Tuesday, July 26, 12:30 pm
Berkman
Center, 23 Everett
Street, second floor
RSVP
required for those
attending in person to Amar Ashar (ashar@cyber.law.harvard.edu)
This
event will be webcast
live
at 12:30 pm ET and archived on our site shortly after.
Since its founding in 2009, the New America Foundation's Open
Technology Initiative (OTI) has been a catalyst for innovative
technology and telecom interventions. OTI's formulates policy and
regulatory reforms to support open architectures and open source
innovations and facilitates the development and implementation of open
technologies and communications networks. OTI is committed to
maximizing the potentials of open technologies, particularly for poor,
rural, and other underserved constituencies. Through its work, OTI
promotes affordable, universal, and ubiquitous communications networks.
This talk will focus on three projects that have captured substantial
attention over the past year:
1. OTI is working in Philadelphia and Detroit to build community
wireless networks in areas underserved by broadband providers. By
working with a coalition of local community groups, OTI is tying
connectivity to digital literacy and media production training. In
addition, this $30 million initiative is provisioning public computer
centers and providing computer hardware and training for participants
who otherwise would not be able to get online. By helping organize
Digital Justice Coalitions in these communities and documenting their
success, OTI is developing exemplars that show policy-makers how
innovative thinking around broadband service provision would have
better outcomes for spreading affordable connectivity throughout the
country.
2. OTI coordinates MeasurementLab.net (M-Lab), an open, distributed,
global platform for Internet measurement tools. M-Lab is composed of an
international coalition of network scientists, public interest groups,
companies, and research institutions with a mission is to enhance the
transparency of the Internet’s operation and thus help sustain its
climate of openness and innovation. Currently, over 250,000 tests are
run each day, creating a dataset of over 350TB of broadband
information. Public access to M-Lab’s data sets permits policymakers,
researchers, service and application developers, and other Internet
users to analyze and better understand broadband connectivity worldwide.
3. Commotion Mesh Wireless Project (a.k.a., "Internet-in-a-Suitcase")
-- as recent events in Tunisia, Egypt, and Libya have illustrated (and
Myanmar demonstrated several years prior), democratic activists around
the globe need a secure and reliable platform to ensure their
communications cannot be controlled or cut off by authoritarian
regimes. To date, circumvention technologies have focused on developing
services that run over preexisting communication infrastructures.
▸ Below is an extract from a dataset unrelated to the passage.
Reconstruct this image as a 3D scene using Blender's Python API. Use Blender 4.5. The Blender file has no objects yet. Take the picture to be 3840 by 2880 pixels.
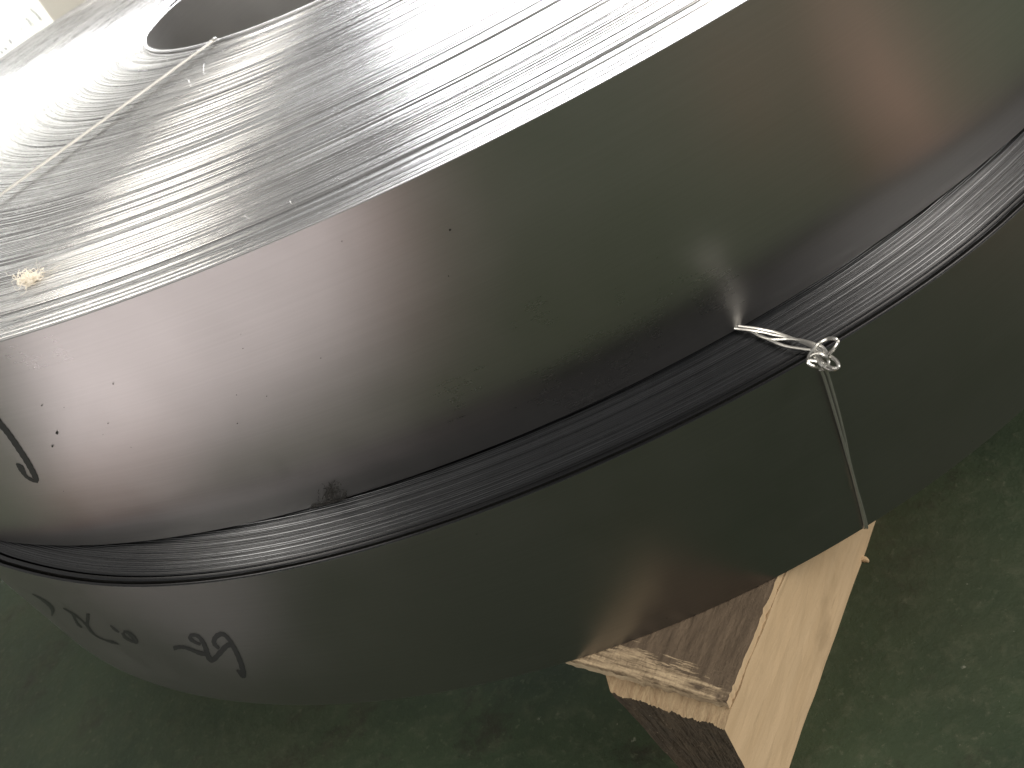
import bpy, bmesh, math, random
import numpy as np
from mathutils import Vector, Matrix
rnd = random.Random(7)
NR = np.random.default_rng(11)
S = bpy.context.scene
COL = S.collection

# ------------------------------------------------------------------ camera
LIFT = 0.2176                     # height of the joint between the two coils above the floor
FPX = 3517.45                     # focal length in pixels of a 3840 px wide picture
CAMP = np.array([-0.0927, -0.9375, 0.2753 + LIFT])
def cam_axes(az, dep, roll):
    f = np.array([math.cos(az)*math.cos(dep), math.sin(az)*math.cos(dep), -math.sin(dep)])
    r = np.cross(f, [0, 0, 1]); r /= np.linalg.norm(r)
    d = np.cross(f, r)
    c, s = math.cos(roll), math.sin(roll)
    return c*r + s*d, -s*r + c*d, f
RX, DN, FW = cam_axes(1.5707, 0.6193, 0.5008)
cd = bpy.data.cameras.new('camera')
cam = bpy.data.objects.new('camera', cd); COL.objects.link(cam)
m = Matrix.Identity(4)
for i in range(3):
    m[i][0] = RX[i]; m[i][1] = -DN[i]; m[i][2] = -FW[i]; m[i][3] = CAMP[i]
cam.matrix_world = m
cd.sensor_width = 36; cd.lens = FPX/3840*36
cd.clip_start = 0.01; cd.clip_end = 200
cd.dof.use_dof = True; cd.dof.focus_distance = 0.46; cd.dof.aperture_fstop = 18
S.camera = cam

# ------------------------------------------------------------------ world and lamps
W = bpy.data.worlds.new('World'); S.world = W; W.use_nodes = True
W.node_tree.nodes['Background'].inputs[0].default_value = (1.0, 0.985, 0.95, 1)
W.node_tree.nodes['Background'].inputs[1].default_value = 0.36
S.view_settings.view_transform = 'Standard'; S.view_settings.look = 'None'
S.view_settings.exposure = 0; S.view_settings.gamma = 1

def area(name, loc, target, sx, sy, power, color):
    l = bpy.data.lights.new(name, 'AREA'); l.shape = 'RECTANGLE'; l.size = sx; l.size_y = sy
    l.energy = power; l.color = color
    o = bpy.data.objects.new(name, l); COL.objects.link(o)
    d = Vector(target) - Vector(loc)
    o.location = loc; o.rotation_euler = d.to_track_quat('-Z', 'Y').to_euler()
    return o
def polar(az, el, dist, z0=0.35):
    a, e = math.radians(az), math.radians(el)
    return (dist*math.cos(a)*math.cos(e), -0.5 + dist*math.sin(a)*math.cos(e), z0 + dist*math.sin(e))
area('window_light', polar(70, 21, 6.0), (0, -.5, .3), 3.5, 2.9, 880, (0.97, 0.98, 1.0))
area('far_window_light', polar(108, 4, 7.0, .3), (0, 0, .3), 1.1, 0.6, 13, (1.0, 0.96, 0.9))
area('hall_lamp', (-.2+4.6*math.cos(math.radians(102.5)), -.45+4.6*math.sin(math.radians(102.5)), .35+4.6*math.tan(math.radians(15))), (-.2, -.45, .35), 0.13, 0.5, 2.0, (1.0, 0.9, 0.62))
area('left_fill_light', (-3.4, -1.6, 2.8), (-.7, -.4, 0), 1.6, 1.6, 95, (1.0, 0.95, 0.86))  # added fill to lift the floor at left, no known source
sl = area('wrap_fill_light', (-1.3, .9, 2.9), (-.95, 1.75, .55), .8, .8, 42, (1.0, 0.99, 0.96)); sl.data.spread = math.radians(45)  # added narrow fill that whitens the wrapped coil, no known source
area('front_fill_light', (3.3, -2.6, 3.2), (0, -.6, .1), 2.6, 2.0, 190, (1.0, 0.94, 0.85))  # added soft fill from front right to brighten the timber

# ------------------------------------------------------------------ helpers
H1, H2, R1, R2, RH = 0.1372, 0.1176, 0.6, 0.5364, 0.2317
C1 = np.array([0.0, 0.0]); C2 = np.array([-0.0052, -0.1055]); CH = np.array([-0.0048, -0.009])
ZT, ZM, ZB = LIFT + H1, LIFT, LIFT - H2
def ray(u, v):
    d = RX*(u-1920)/FPX + DN*(v-1440)/FPX + FW
    return d/np.linalg.norm(d)
def on_level(u, v, z):
    d = ray(u, v); return CAMP + d*(z-CAMP[2])/d[2]
def on_wall(u, v, c, r):
    d = ray(u, v); a = d[:2]@d[:2]; o = CAMP[:2]-c; b = 2*o@d[:2]; k = o@o-r*r
    D = b*b-4*a*k
    D = max(D, 0)
    return CAMP + d*(-b-math.sqrt(D))/2/a

def link(name, me, mat=None, parent=None, smooth=True):
    o = bpy.data.objects.new(name, me); COL.objects.link(o)
    if mat is not None:
        for mm in (mat if isinstance(mat, (list, tuple)) else [mat]): me.materials.append(mm)
    if parent: o.parent = parent
    if smooth:
        me.polygons.foreach_set('use_smooth', [True]*len(me.polygons))
        if len(me.polygons) < 60000: me.set_sharp_from_angle(angle=math.radians(40))
    return o
def tag(o, label=None, cat=None, group=None, kind=None):
    if label: o['label'] = label
    if cat: o['category'] = cat
    if group: o['group'] = group
    if kind: o['kind'] = kind
    return o
def empty(name, loc):
    o = bpy.data.objects.new(name, None); COL.objects.link(o); o.location = loc
    o.empty_display_size = .05; return o
def keep(o, root):                       # parent without moving
    o.parent = root; o.matrix_parent_inverse = Matrix.Translation(root.location).inverted()
    return o
def grid_mesh(name, V, nu, nv, wrap_u):
    """V: (nu*nv,3) rows u-major; quads between"""
    iu = np.arange(nu if wrap_u else nu-1); iv = np.arange(nv-1)
    a, b = np.meshgrid(iu, iv, indexing='ij'); a = a.ravel(); b = b.ravel()
    a2 = (a+1) % nu
    F = np.stack([a*nv+b, a2*nv+b, a2*nv+b+1, a*nv+b+1], 1)
    me = bpy.data.meshes.new(name)
    me.vertices.add(len(V)); me.vertices.foreach_set('co', V.astype(np.float32).ravel())
    me.loops.add(len(F)*4); me.loops.foreach_set('vertex_index', F.astype(np.int32).ravel())
    me.polygons.add(len(F)); me.polygons.foreach_set('loop_start', np.arange(len(F), dtype=np.int32)*4)
    me.update(calc_edges=True); me.validate()
    return me
def tube(name, pts, rad, mat, parent=None, sides=8, smooth_n=6, closed=False):
    P = [np.array(p, float) for p in pts]
    if smooth_n > 1:                      # Catmull-Rom
        Q = []
        n = len(P)
        for i in range(n-1):
            p0 = P[max(i-1, 0)]; p1 = P[i]; p2 = P[i+1]; p3 = P[min(i+2, n-1)]
            for k in range(smooth_n):
                t = k/smooth_n
                Q.append(.5*((2*p1)+(p2-p0)*t+(2*p0-5*p1+4*p2-p3)*t*t+(3*p1-p0-3*p2+p3)*t**3))
        Q.append(P[-1]); P = Q
    P = np.array(P); n = len(P)
    T = np.gradient(P, axis=0); T /= np.linalg.norm(T, axis=1)[:, None]+1e-12
    N = np.cross(T[0], [0.3, 0.2, 1.0]); N /= np.linalg.norm(N)
    V = []
    rr = rad if hasattr(rad, '__len__') else [rad]*n
    if len(rr) != n: rr = np.interp(np.linspace(0, 1, n), np.linspace(0, 1, len(rr)), rr)
    for i in range(n):
        N = N - T[i]*(N@T[i]); N /= np.linalg.norm(N)+1e-12
        B = np.cross(T[i], N)
        for k in range(sides):
            a = 2*math.pi*k/sides
            V.append(P[i]+rr[i]*(math.cos(a)*N+math.sin(a)*B))
    F = [(i*sides+k, i*sides+(k+1) % sides, (i+1)*sides+(k+1) % sides, (i+1)*sides+k) for i in range(n-1) for k in range(sides)]
    F.append(tuple(range(sides))[::-1]); F.append(tuple((n-1)*sides+k for k in range(sides)))
    me = bpy.data.meshes.new(name); me.from_pydata([tuple(v) for v in V], [], F); me.update()
    return link(name, me, mat, parent)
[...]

Today, OTI is building a new type of tool for democratic organizing: an
open source “device-as-infrastructure” distributed communications
platform that integrates users’ existing cell phones, WiFi-enabled
computers, and other WiFi-capable personal devices to create a
metro-scale peer-to-peer (mesh) communications network.
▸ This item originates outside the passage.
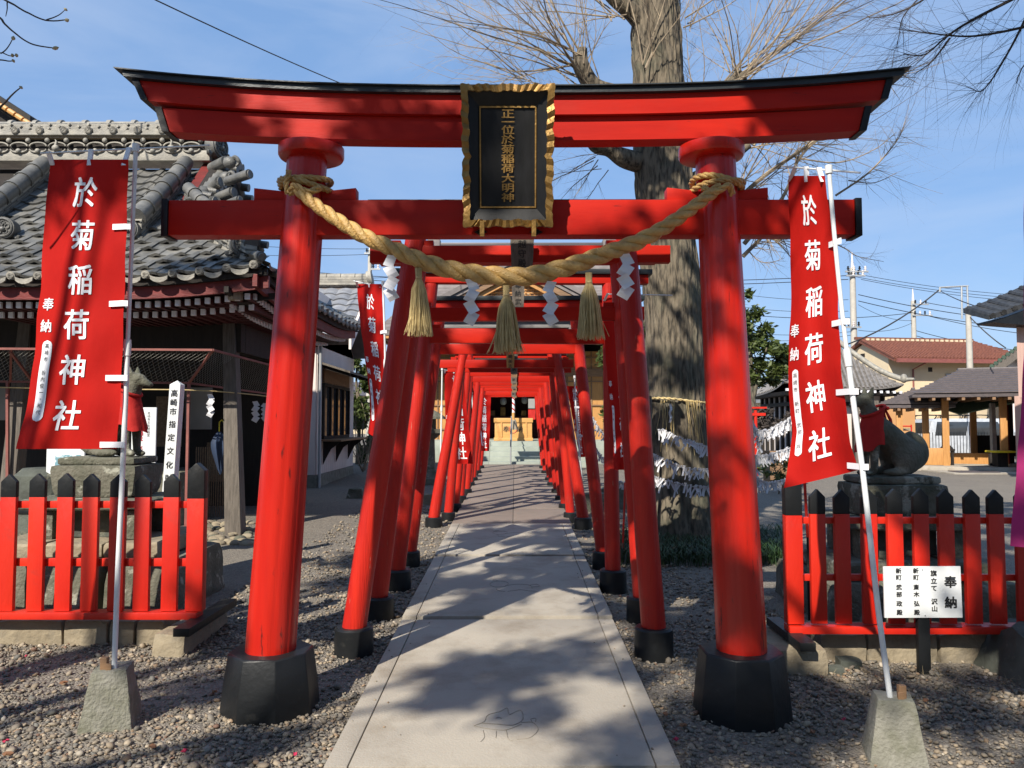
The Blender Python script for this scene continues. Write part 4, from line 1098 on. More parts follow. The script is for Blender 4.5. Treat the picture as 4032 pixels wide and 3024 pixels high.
# notice board
d = 4.62
nb = thing('notice_board', 'white notice board with black characters on a short black post', 'notice board', P(3632, 2617, d + .02))
def nf(a, b, dep=0.0):  # a,b in metres from top-left
    p0 = P(3479, 2231, d); p1 = P(3782, 2230, d); p2 = P(3484, 2433, d)
    u = (p1 - p0); v = (p2 - p0); return p0 + u * (a / u.length) + v * (b / v.length) + Vector((0, -dep, 0))
w_, h_ = (P(3782, 2230, d) - P(3479, 2231, d)).length, (P(3484, 2433, d) - P(3479, 2231, d)).length
mb = MB(); mb.add([nf(a, b, dd) for dd in (0, -.012) for a, b in ((0, 0), (w_, 0), (w_ + .004, h_), (0, h_))], [(0, 1, 2, 3), (4, 5, 6, 7), (0, 1, 5, 4), (1, 2, 6, 5), (2, 3, 7, 6), (3, 0, 4, 7)])
mb.build('board', WPLAST, nb, bevel=.0015)
a = P(3610, 2440, d + .03); b = P(3656, 2440, d + .03)
MB().bb(a.x, b.x, d + .014, d + .05, gz(a.x, d) - .1, nf(0, h_ * .3).z).build('post', BLACK, nb, bevel=.003)
mb = MB()
def nc(txt, pu, pvs, sz):
    write(mb, lambda p, q: nf(p, q, .0025), [(c, w_ * pu, h_ * pv, sz) for c, pv in zip(txt, pvs)], bold=.028, sx=1.05)
nc('奉納', .86, (.30, .70), .072)
nc('旗立て沢山', .645, (.13, .28, .42, .68, .82), .036)
nc('新町斎木弘殿', .415, (.08, .21, .40, .54, .72, .89), .033)
nc('新町武部政殿', .19, (.08, .21, .40, .54, .72, .89), .033)
mb.build('lettering', INK, nb)
for pu, pv in ((.5, .06), (.52, .95)):
    c = nf(w_ * pu, h_ * pv, .002); MB().lathe((0, 0, 0), [(.004, 0), (.003, .002)], 8)
    mb = MB(); mb.tube([c, c + Vector((0, -.003, 0))], .0035, 8); mb.build('screw', STEEL, nb)

# ================================================================== FOX STATUES AND PEDESTALS
def organic(name, shapes, m, parent, voxel=.011, M=None):
    mb = MB()
    for s_ in shapes:
        if s_[0] == 'e': mb.ell(s_[1], s_[2], None if len(s_) < 4 else s_[3], 16, 12)
        else: mb.tube(cr(s_[1], 6), [q[0] for q in cr([(r_, 0, 0) for r_ in s_[2]], 6)], 14)
    me = bpy.data.meshes.new(name)
    me.from_pydata([tuple(M @ Vector(v)) for v in mb.v], [], mb.f)
    bm = bmesh.new(); bm.from_mesh(me); bmesh.ops.recalc_face_normals(bm, faces=bm.faces); bm.to_mesh(me); bm.free()
    o = bpy.data.objects.new('tmp', me); COL.objects.link(o)
    r = o.modifiers.new('r', 'REMESH'); r.mode = 'VOXEL'; r.voxel_size = voxel; r.use_smooth_shade = True
    s = o.modifiers.new('s', 'SMOOTH'); s.factor = .6; s.iterations = 6
    dg = bpy.context.evaluated_depsgraph_get()
    m2 = bpy.data.meshes.new_from_object(o.evaluated_get(dg))
    bpy.data.objects.remove(o)
    org = ORG[parent.name]
    for v in m2.vertices: v.co -= org
    m2.name = name; m2.materials.clear(); m2.materials.append(m)
    ob = bpy.data.objects.new(name, m2); COL.objects.link(ob); ob.parent = parent
    ORG[ob.name] = org
    return ob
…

Sascha is the Director of the New America Foundation's Open Technology Initiative and Research Director of the Foundation's Wireless Future Program. Sascha has been described as a "community Internet pioneer" and an "entrepreneurial visionary" and is a well-known expert on community wireless networks (CWNs), municipal broadband, and telecommunications policy. In 2009 he was named one of Ars Technica's Tech Policy "People to Watch". Leading news sources, including the Economist, the New York Times, the Nation, and National Public Radio, often cite Sascha's work in covering issues related to CWNs and telecommunications policy. Sascha is a co-founder of Measurement Lab, a distributed server platform for researchers around the world to deploy Internet measurement tools, advance network research, and empower the public with useful information about their broadband connections. He also coordinates the Open Source Wireless Coalition, a global partnership of open source wireless integrators, researchers, implementors and companies dedicated to the development of open source, interoperable, low-cost wireless technologies. He is a regular contributor to Government Technology's Digital Communities, the online portal and comprehensive information resource for the public sector. Sascha has worked with Free Press, the Cooperative Association for Internet Data Analysis (CAIDA), the Acorn Active Media Foundation, the Ethos Group, and the CUWiN Foundation. Sascha serves on the Leadership Committee of the CompTIA Education Foundation as well as the Advisory Councils for both the Knight Center of Digital Excellence and the Knight Commission on the Information Needs of Communities in a Democracy.